Apple hit a market cap of US$1 trillion on Thursday — and hung onto the record valuation at market close — as the iPhone maker became the first publicly traded U.S. company to reach US$1 trillion.
The stock gained 2.92% during trading after a strong fiscal third quarter earnings report earlier this week to close at US$207.39. It reached the trillion-dollar milestone just before noon with a share price of US$ 207.05, based on a recently adjusted outstanding share count of 4,829,926,000 shares.
Investors had previously been looking for a share price of US$ 203.45 to push Apple across the finish line in the race to US$ 1 trillion, but the company's hefty stock buybacks moved the threshold higher on Wednesday.
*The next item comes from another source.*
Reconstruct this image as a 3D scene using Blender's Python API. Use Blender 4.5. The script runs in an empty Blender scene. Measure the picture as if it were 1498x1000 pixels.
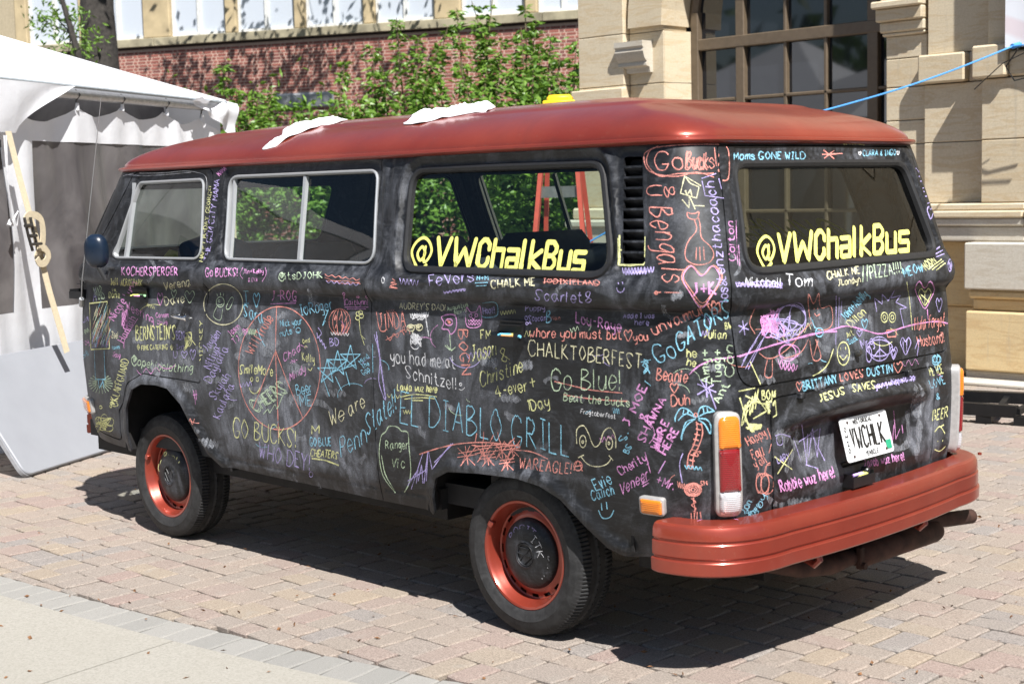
import bpy, bmesh, math, random
import numpy as np
from mathutils import Vector, Matrix, noise
from mathutils.bvhtree import BVHTree
from mathutils.geometry import delaunay_2d_cdt
random.seed(7); rng = np.random.default_rng(7)
SC = bpy.context.scene; COL = SC.collection
rad = math.radians
# ------------------------------------------------------------------ camera
CP = (6.0616844, -4.49330268, 1.60237781)
YAW, PIT, ROL, FPX = rad(-44.92830838), rad(-5.8178167), rad(-1.44197791), 2152.5411599570148
W0, H0 = 1498.0, 1000.0
fw = Vector((math.sin(YAW)*math.cos(PIT), math.cos(YAW)*math.cos(PIT), math.sin(PIT)))
r0 = Vector((math.cos(YAW), -math.sin(YAW), 0)); u0_ = r0.cross(fw)
rt = r0*math.cos(ROL)+u0_*math.sin(ROL); up = -r0*math.sin(ROL)+u0_*math.cos(ROL)
cam = bpy.data.cameras.new('camera'); co = bpy.data.objects.new('camera', cam); COL.objects.link(co)
co.matrix_world = Matrix(((rt.x, up.x, -fw.x, CP[0]), (rt.y, up.y, -fw.y, CP[1]), (rt.z, up.z, -fw.z, CP[2]), (0, 0, 0, 1)))
cam.sensor_width = 36.0; cam.lens = FPX/W0*36.0; cam.clip_end = 600; cam.clip_start = .1
cam.dof.use_dof = True; cam.dof.focus_distance = 6.6; cam.dof.aperture_fstop = 5.0
SC.camera = co
CPV = Vector(CP)
# ------------------------------------------------------------------ sky and sun
SUN = Vector((.65, -.32, 1.0)).normalized()
world = bpy.data.worlds.new('World'); SC.world = world; world.use_nodes = True
nt = world.node_tree; bg = nt.nodes['Background']
sky = nt.nodes.new('ShaderNodeTexSky'); sky.sky_type = 'NISHITA'; sky.sun_disc = False
sky.sun_elevation = math.asin(SUN.z); sky.sun_rotation = math.atan2(SUN.x, SUN.y)
sky.air_density = 1.0; sky.dust_density = .6; sky.ozone_density = 1.2
nt.links.new(sky.outputs[0], bg.inputs[0]); bg.inputs[1].default_value = .05
sl = bpy.data.lights.new('sun', 'SUN'); sl.energy = 5.0; sl.angle = rad(.53); sl.color = (1, .975, .94)
so = bpy.data.objects.new('sun', sl); COL.objects.link(so); so.location = (10, -5, 15)
so.rotation_euler = SUN.to_track_quat('Z', 'Y').to_euler()
SC.view_settings.view_transform = 'Standard'; SC.view_settings.look = 'None'
SC.view_settings.exposure = 0.96; SC.view_settings.gamma = 1.0
SC.render.engine = 'CYCLES'
# ------------------------------------------------------------------ helpers
def proj(P):
    d = Vector(P)-CPV; z = d.dot(fw)
    return (W0/2+FPX*d.dot(rt)/z, H0/2-FPX*d.dot(up)/z)
def ray(px, py):
    return (fw*FPX+rt*(px-W0/2)-up*(py-H0/2)).normalized()
def on(px, py, ax, val):
    d = ray(px, py); t = (val-CP[ax])/d[ax]; return CPV+d*t
def tag(o, label=None, cat=None, group=None, kind=None):
    if label: o['label'] = label
    if cat: o['category'] = cat
    if group: o['group'] = group
    if kind: o['kind'] = kind
    return o
def empty(name, loc, label, cat, group=None, rz=0):
    o = bpy.data.objects.new(name, None); COL.objects.link(o); o.location = loc; o.rotation_euler = (0, 0, rz)
    o.empty_display_size = .2
    return tag(o, label, cat, group)
def link(name, me, mat=None, parent=None, loc=None, world_space=False):
    o = bpy.data.objects.new(name, me); COL.objects.link(o)
    if mat is not None:
        me.materials.clear()
        for m in (mat if isinstance(mat, (list, tuple)) else [mat]): me.materials.append(m)
    if parent: o.parent = parent
    if loc is not None: o.location = loc
    return o
def mesh(name, V, F, mat, parent=None, smooth=False, normals=None, mi=None, loc=None):
    me = bpy.data.meshes.new(name); me.from_pydata([tuple(v) for v in V], [], [tuple(f) for f in F])
    if smooth: me.polygons.foreach_set('use_smooth', [True]*len(me.polygons))
    o = link(name, me, mat, parent, loc)
    if mi: me.polygons.foreach_set('material_index', mi)
    me.update()
    if normals is not None: me.normals_split_custom_set_from_vertices([tuple(n) for n in normals])
    return o
class MB:
    """collects shapes into one mesh"""
    def __init__(s): s.V = []; s.F = []; s.M = []
    def add(s, V, F, m=0):
        b = len(s.V); s.V += [tuple(v) for v in V]; s.F += [tuple(i+b for i in f) for f in F]; s.M += [m]*len(F); return s
    def box(s, a, b, m=0, ch=0.0, M=None):
        x0, y0, z0 = a; x1, y1, z1 = b
        if ch <= 0:
            V = [(x0,y0,z0),(x1,y0,z0),(x1,y1,z0),(x0,y1,z0),(x0,y0,z1),(x1,y0,z1),(x1,y1,z1),(x0,y1,z1)]
            F = [(0,3,2,1),(4,5,6,7),(0,1,5,4),(1,2,6,5),(2,3,7,6),(3,0,4,7)]
        else:
            bm = bmesh.new(); bmesh.ops.create_cube(bm, size=1)
            for v in bm.verts: v.co = Vector(((x0+x1)/2+v.co.x*(x1-x0), (y0+y1)/2+v.co.y*(y1-y0), (z0+z1)/2+v.co.z*(z1-z0)))
            bmesh.ops.bevel(bm, geom=list(bm.edges), offset=ch, segments=1, affect='EDGES')
            bm.verts.ensure_lookup_table(); V = [v.co.copy() for v in bm.verts]; F = [tuple(v.index for v in f.verts) for f in bm.faces]; bm.free()
        if M is not None: V = [M @ Vector(v) for v in V]
        return s.add(V, F, m)
    def tube(s, P, r, n=8, m=0, cap=True, flat=None):
        P = [Vector(p) for p in P]; R = r if isinstance(r, (list, tuple)) else [r]*len(P)
        V = []; F = []; prev = None
        for i, p in enumerate(P):
            t = (P[min(i+1, len(P)-1)]-P[max(i-1, 0)]).normalized()
            if prev is None:
                a = Vector((0, 0, 1)) if abs(t.z) < .9 else Vector((1, 0, 0)); prev = t.cross(a).normalized()
            prev = (prev-t*prev.dot(t)).normalized(); b = t.cross(prev)
            for k in range(n):
                an = 2*math.pi*k/n; V.append(p+(prev*math.cos(an)+b*math.sin(an)*(flat or 1))*R[i])
        for i in range(len(P)-1):
            for k in range(n): F.append((i*n+k, i*n+(k+1) % n, (i+1)*n+(k+1) % n, (i+1)*n+k))
        if cap: F.append(tuple(range(n-1, -1, -1))); F.append(tuple((len(P)-1)*n+k for k in range(n)))
        return s.add(V, F, m)
    def lathe(s, prof, n, M, m=0, ms=None):
        V = []; F = []
        for (r, h) in prof:
            for k in range(n):
                a = 2*math.pi*k/n; V.append(M @ Vector((r*math.cos(a), r*math.sin(a), h)))
        for i in range(len(prof)-1):
            for k in range(n): F.append((i*n+k, i*n+(k+1) % n, (i+1)*n+(k+1) % n, (i+1)*n+k))
        return s.add(V, F, m)
    def build(s, name, mat, parent=None, smooth=None, loc=None, fix=False):
        o = mesh(name, s.V, s.F, mat, parent, mi=s.M if isinstance(mat, (list, tuple)) else None, loc=loc)
        if fix:
            bm = bmesh.new(); bm.from_mesh(o.data); bmesh.ops.recalc_face_normals(bm, faces=bm.faces); bm.to_mesh(o.data); bm.free()
        if smooth: shade(o, smooth)
        return o
def shade(o, ang=35):
    me = o.data; me.polygons.foreach_set('use_smooth', [True]*len(me.polygons))
    try: me.set_sharp_from_angle(angle=rad(ang))
    except Exception: pass
    me.update()
# ------------------------------------------------------------------ materials
class NT:
    def __init__(s, name):
        s.m = bpy.data.materials.new(name); s.m.use_nodes = True; s.t = s.m.node_tree; s.b = s.t.nodes['Principled BSDF']; s.out = s.t.nodes['Material Output']
    def n(s, t, **k):
        x = s.t.nodes.new(t)
        for a, v in k.items():
            if a.startswith('i_'):
                key = a[2:]; x.inputs[int(key) if key.isdigit() else key.replace('_', ' ')].default_value = v
            else: setattr(x, a, v)
        return x
    def l(s, a, b): s.t.links.new(a, b)
    def coord(s, kind='Object', scale=(1, 1, 1)):
        c = s.n('ShaderNodeTexCoord'); mp = s.n('ShaderNodeMapping'); mp.inputs['Scale'].default_value = scale
        s.l(c.outputs[kind], mp.inputs[0]); return mp.outputs[0]
    def geo(s, scale=(1, 1, 1)):
        c = s.n('ShaderNodeNewGeometry'); mp = s.n('ShaderNodeMapping'); mp.inputs['Scale'].default_value = scale
        s.l(c.outputs['Position'], mp.inputs[0]); return mp.outputs[0]
    def noise(s, vec, scale, detail=4, rough=.55, dist=0):
        x = s.n('ShaderNodeTexNoise'); x.inputs['Scale'].default_value = scale; x.inputs['Detail'].default_value = detail
        x.inputs['Roughness'].default_value = rough; x.inputs['Distortion'].default_value = dist; s.l(vec, x.inputs['Vector']); return x.outputs['Fac']
    def ramp(s, fac, stops):
        x = s.n('ShaderNodeValToRGB'); e = x.color_ramp.elements
        while len(e) < len(stops): e.new(.5)
        for el, (p, c) in zip(e, stops):
            el.position = p; el.color = (c, c, c, 1) if isinstance(c, (int, float)) else (*c, 1)
        s.l(fac, x.inputs[0]); return x.outputs[0]
    def mix(s, f, a, b, mode='MIX'):
        x = s.n('ShaderNodeMix', data_type='RGBA', blend_type=mode)
        for k_, sock, v in ((0, x.inputs[0], f), (1, x.inputs[6], a), (2, x.inputs[7], b)):
            if isinstance(v, (int, float)): sock.default_value = v if k_ == 0 else (v, v, v, 1)
            elif isinstance(v, tuple): sock.default_value = (*v, 1)
            else: s.l(v, sock)
        return x.outputs[2]
    def math(s, op, a, b=0.0, clamp=False):
        x = s.n('ShaderNodeMath', operation=op, use_clamp=clamp)
        for sock, v in ((x.inputs[0], a), (x.inputs[1], b)):
            if isinstance(v, (int, float)): sock.default_value = v
            else: s.l(v, sock)
        return x.outputs[0]
    def bump(s, h, strength=.3, dist=.01, normal=None):
        x = s.n('ShaderNodeBump'); x.inputs['Strength'].default_value = strength; x.inputs['Distance'].default_value = dist
        s.l(h, x.inputs['Height']); s.l(x.outputs[0], s.b.inputs['Normal']); return x
    def rnd(s):
        g = s.n('ShaderNodeNewGeometry'); o = s.n('ShaderNodeObjectInfo')
        return s.math('FRACT', s.math('ADD', g.outputs['Random Per Island'], o.outputs['Random']))
    def color(s, c):
        if isinstance(c, tuple): s.b.inputs['Base Color'].default_value = (*c, 1)
        else: s.l(c, s.b.inputs['Base Color'])
    def set(s, **k):
        for a, v in k.items():
            sock = s.b.inputs[a.replace('_', ' ')]
            if isinstance(v, (int, float)): sock.default_value = v
            elif isinstance(v, tuple): sock.default_value = (*v, 1) if len(v) == 3 and sock.type == 'RGBA' else v
            else: s.l(v, sock)
def simple(name, col, rough=.6, metal=0.0, var=.15, sc=30, bumpd=0.0, coat=0.0):
    m = NT(name); v = m.coord()
    f = m.noise(v, sc, 5)
    m.color(m.mix(m.ramp(f, [(.3, 0.0), (.7, 1.0)]), tuple(c*(1-var) for c in col), tuple(min(1, c*(1+var)) for c in col)))
    m.set(Roughness=m.math('ADD', m.math('MULTIPLY', m.noise(v, sc*.4, 3), .25), rough-.12), Metallic=metal)
    if coat: m.set(Coat_Weight=coat, Coat_Roughness=.08)
    if bumpd: m.bump(f, .5, bumpd)
    return m.m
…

I think it just speaks to just how powerful the Apple ecosystem has become over the last few decades, GBH Insights analyst Dan Ives told CNBC after the historic market move. This is not the end, that they hit US$1 trillion. I view this as just kind of speaking to a new stage of growth and profitability.
Amazon had also been approaching the threshold, surpassing US$ 900 billion in market value in July. Apple had quite the head start, though, hitting US$ 900 billion in November.
Many on Wall Street noted earlier this week that Apple was firmly on the path to US$ 1 trillion. Aswath Damodaran, professor of finance at New York University's Stern School of Business and the so-called dean of valuation, said the stock is still cheap even at US$ 1 trillion.